Skamania School, home to 58 students in June, asks for $175,000 in both 2012 and 2013. The estimated levy rate would be $1.35 per $1,000 in 2012, followed by $1.32.

The 2012 tax would be $270 for a home worth $200,000 and $405 for a home worth $300,000.

At Mill A School, which also has about 60 students, a property tax levy would net $70,000 in 2012 (estimated per-$1,000 rate: $1.38) and $100,000 in 2013 (estimated rate: $1.99).

A home worth $200,000 would be taxed $276 and $398 in 2012 and 2013; for a $300,000 home, the tax would be $414 and $597.

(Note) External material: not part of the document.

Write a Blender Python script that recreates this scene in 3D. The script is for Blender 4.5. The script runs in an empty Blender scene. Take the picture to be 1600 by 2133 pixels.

That’s too much to ask of recession-ridden voters, said the leader of the only organized opposition group to emerge among the three small districts.

“We’re still on a path for failure,” said Angela Morrill of Cook. School leaders can’t promise the levy will keep Mill A afloat beyond 2013, and cling to the threat of closure over aggressive cost-saving, she said.

Morrill says the district has lived large on the federal timber money for years. “A levy doesn’t solve the problem. If anything, it will just help enable overspending and mismanagement,” she said; the district should trim staff and expenses to remain sustainable, just as most Washington schools have.